On June 25, the Senate Commerce Committee approved an identical bill, S. 1551. If passed by the full Senate, the legislation would need to be signed by the President for enactment. Congress would have 30 days to review the final proposal when submitted and, ultimately, make a decision. Congress’s intent is to make clear that the transfer depends on strengthening ICANN’s overall accountability including its accountability to the business community and trademark owners for reliable, transparent and consistent governance and administration of critical policies and procedures. The recent controversy over allegations of misuse of the Trademark Clearing House and predatory pricing policies from registries under contract to ICANN has amplified the debate on accountability.

The IANA functions are the backbone of the Internet and are responsible for resolving domain names into numbers and numbers into domains. The IANA functions ensure that end users find the web sites that they are trying to reach.
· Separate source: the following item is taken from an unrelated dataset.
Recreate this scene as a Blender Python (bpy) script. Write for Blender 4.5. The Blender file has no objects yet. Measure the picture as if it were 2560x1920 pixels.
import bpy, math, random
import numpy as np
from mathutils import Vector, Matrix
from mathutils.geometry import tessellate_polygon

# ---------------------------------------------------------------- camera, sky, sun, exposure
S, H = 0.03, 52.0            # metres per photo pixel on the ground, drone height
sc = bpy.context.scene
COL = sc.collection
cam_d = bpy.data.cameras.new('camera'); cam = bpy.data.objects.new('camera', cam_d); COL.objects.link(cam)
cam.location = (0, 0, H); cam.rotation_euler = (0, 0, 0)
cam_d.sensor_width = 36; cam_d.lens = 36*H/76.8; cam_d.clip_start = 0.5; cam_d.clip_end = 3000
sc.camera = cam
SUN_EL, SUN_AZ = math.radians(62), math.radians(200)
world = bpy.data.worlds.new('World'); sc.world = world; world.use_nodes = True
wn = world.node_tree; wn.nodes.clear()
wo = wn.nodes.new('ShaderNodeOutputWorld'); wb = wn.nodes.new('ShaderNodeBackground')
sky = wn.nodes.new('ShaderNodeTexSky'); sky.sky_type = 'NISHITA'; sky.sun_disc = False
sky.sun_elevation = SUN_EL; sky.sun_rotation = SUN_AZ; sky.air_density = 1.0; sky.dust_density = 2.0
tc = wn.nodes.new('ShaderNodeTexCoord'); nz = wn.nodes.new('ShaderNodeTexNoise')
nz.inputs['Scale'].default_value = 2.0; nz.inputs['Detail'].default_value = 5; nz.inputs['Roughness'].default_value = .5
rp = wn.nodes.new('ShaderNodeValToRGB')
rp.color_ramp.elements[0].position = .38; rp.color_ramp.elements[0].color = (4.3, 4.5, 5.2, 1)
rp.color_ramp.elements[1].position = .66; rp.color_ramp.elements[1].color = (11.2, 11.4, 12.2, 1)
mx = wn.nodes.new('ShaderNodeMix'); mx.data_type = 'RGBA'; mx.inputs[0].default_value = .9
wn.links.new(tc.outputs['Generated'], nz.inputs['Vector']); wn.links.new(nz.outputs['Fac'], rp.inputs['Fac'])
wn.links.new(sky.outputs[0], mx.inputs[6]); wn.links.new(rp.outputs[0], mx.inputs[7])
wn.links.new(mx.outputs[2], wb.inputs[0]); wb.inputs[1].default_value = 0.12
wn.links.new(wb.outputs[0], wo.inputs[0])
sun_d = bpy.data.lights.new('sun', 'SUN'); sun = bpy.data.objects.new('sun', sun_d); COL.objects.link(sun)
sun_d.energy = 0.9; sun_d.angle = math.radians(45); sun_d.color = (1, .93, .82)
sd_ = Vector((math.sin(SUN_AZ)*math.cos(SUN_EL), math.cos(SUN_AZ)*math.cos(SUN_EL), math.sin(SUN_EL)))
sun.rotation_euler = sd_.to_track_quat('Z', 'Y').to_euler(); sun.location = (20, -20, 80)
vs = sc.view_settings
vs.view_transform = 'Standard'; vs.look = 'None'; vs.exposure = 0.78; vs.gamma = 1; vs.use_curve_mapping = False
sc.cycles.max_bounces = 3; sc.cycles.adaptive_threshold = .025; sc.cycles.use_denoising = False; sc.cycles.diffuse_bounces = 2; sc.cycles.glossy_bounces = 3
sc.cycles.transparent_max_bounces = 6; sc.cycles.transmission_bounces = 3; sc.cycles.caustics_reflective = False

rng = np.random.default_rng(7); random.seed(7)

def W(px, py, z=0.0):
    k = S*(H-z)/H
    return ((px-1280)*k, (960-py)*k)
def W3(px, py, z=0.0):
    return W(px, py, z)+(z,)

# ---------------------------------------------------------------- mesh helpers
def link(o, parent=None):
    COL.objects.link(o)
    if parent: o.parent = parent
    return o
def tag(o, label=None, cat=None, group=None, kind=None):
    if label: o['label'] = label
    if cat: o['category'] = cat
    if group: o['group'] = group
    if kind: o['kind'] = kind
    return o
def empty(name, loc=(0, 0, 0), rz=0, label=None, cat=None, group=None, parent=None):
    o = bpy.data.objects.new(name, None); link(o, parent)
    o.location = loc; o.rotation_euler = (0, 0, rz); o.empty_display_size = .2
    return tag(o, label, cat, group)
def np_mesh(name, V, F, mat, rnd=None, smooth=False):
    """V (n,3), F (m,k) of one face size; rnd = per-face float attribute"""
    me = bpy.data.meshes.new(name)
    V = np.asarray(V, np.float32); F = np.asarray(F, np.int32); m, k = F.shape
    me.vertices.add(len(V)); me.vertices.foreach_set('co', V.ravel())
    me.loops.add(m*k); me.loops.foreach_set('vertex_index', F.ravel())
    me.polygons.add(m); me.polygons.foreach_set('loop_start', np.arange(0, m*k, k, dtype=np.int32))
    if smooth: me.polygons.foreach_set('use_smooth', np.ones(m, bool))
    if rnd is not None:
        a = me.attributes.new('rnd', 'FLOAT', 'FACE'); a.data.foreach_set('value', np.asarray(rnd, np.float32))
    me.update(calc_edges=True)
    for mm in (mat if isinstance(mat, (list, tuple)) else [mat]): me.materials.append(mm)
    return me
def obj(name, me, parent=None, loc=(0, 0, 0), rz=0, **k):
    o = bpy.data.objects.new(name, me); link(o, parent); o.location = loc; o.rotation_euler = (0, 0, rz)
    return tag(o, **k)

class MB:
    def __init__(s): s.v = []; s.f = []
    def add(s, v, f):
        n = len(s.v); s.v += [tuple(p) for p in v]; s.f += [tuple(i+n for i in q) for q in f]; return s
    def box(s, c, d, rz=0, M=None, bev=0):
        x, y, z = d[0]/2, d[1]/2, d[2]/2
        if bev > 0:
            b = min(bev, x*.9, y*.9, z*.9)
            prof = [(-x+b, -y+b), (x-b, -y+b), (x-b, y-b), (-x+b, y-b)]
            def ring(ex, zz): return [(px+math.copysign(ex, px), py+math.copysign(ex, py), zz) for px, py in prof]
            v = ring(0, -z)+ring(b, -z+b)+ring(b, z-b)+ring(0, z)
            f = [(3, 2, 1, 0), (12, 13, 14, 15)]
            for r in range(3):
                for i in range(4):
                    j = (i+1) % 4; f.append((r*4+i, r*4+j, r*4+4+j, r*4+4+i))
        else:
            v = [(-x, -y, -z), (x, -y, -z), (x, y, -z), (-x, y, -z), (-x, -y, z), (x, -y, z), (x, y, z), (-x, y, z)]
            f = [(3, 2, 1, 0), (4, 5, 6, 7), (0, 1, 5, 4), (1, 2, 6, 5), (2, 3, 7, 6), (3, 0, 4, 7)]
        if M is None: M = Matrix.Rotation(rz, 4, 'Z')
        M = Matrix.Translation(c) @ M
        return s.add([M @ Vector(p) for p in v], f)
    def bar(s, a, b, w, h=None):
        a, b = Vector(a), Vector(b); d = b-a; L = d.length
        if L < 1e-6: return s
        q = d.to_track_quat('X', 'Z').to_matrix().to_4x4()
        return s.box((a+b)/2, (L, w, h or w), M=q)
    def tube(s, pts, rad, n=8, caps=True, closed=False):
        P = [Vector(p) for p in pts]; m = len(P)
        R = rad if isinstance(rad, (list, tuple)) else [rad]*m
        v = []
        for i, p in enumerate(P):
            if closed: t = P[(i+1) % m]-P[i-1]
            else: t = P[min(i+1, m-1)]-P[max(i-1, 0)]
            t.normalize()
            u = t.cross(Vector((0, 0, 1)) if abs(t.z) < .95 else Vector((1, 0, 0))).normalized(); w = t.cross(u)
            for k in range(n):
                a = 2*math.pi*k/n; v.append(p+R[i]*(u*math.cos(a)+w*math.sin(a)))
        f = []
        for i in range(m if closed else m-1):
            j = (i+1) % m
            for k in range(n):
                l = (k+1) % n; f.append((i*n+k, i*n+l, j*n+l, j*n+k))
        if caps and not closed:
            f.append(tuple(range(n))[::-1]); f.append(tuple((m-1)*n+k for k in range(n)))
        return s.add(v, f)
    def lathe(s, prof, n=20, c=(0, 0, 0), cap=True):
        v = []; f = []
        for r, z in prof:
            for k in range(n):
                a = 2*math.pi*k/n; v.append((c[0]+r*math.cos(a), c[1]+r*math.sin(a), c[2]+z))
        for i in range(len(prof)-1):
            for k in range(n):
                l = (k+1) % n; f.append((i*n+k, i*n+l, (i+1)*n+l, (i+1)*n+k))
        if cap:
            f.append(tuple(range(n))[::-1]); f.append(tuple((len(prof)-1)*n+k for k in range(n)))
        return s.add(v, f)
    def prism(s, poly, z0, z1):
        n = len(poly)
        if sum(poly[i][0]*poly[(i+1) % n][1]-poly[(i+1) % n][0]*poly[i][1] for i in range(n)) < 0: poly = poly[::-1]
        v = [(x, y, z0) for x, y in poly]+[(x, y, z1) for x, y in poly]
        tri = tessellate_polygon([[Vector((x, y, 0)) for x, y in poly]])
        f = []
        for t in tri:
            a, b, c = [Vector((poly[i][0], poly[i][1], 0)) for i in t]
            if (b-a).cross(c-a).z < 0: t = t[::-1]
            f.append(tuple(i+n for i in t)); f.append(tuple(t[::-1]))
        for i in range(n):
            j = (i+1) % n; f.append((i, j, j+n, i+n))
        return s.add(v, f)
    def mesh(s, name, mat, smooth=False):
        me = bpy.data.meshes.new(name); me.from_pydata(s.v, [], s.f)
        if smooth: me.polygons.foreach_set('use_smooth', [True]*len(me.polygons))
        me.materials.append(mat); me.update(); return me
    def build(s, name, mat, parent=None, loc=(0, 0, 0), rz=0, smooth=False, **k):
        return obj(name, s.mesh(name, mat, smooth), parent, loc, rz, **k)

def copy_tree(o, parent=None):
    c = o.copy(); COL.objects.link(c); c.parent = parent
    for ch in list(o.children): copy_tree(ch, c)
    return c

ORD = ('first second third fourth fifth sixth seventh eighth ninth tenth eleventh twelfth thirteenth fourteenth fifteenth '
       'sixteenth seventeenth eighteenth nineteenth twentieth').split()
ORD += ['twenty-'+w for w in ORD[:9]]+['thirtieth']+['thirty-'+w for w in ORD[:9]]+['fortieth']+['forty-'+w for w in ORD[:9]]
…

This includes allocating numbering resources, assigning and maintaining the technical details for the the operators of top level domains like .com and .net and managing the protocols that keep the Internet safe and running.

The issues surrounding the IANA transfer have raised debates within the public and private sectors regarding whether the United States, as the historic steward of the Internet, should give up oversight.  Some have raised concerns of “capture” by regimes that may apply a heavier hand and stifle the freedoms of expression and commerce that have allowed the Internet to grow into the social and commercial powerhouse it has become. A well thought transition plan should ease some of these fears.

This 30-day review period would give the U.S. Congress time to deliberate and consult experts on the subject matter.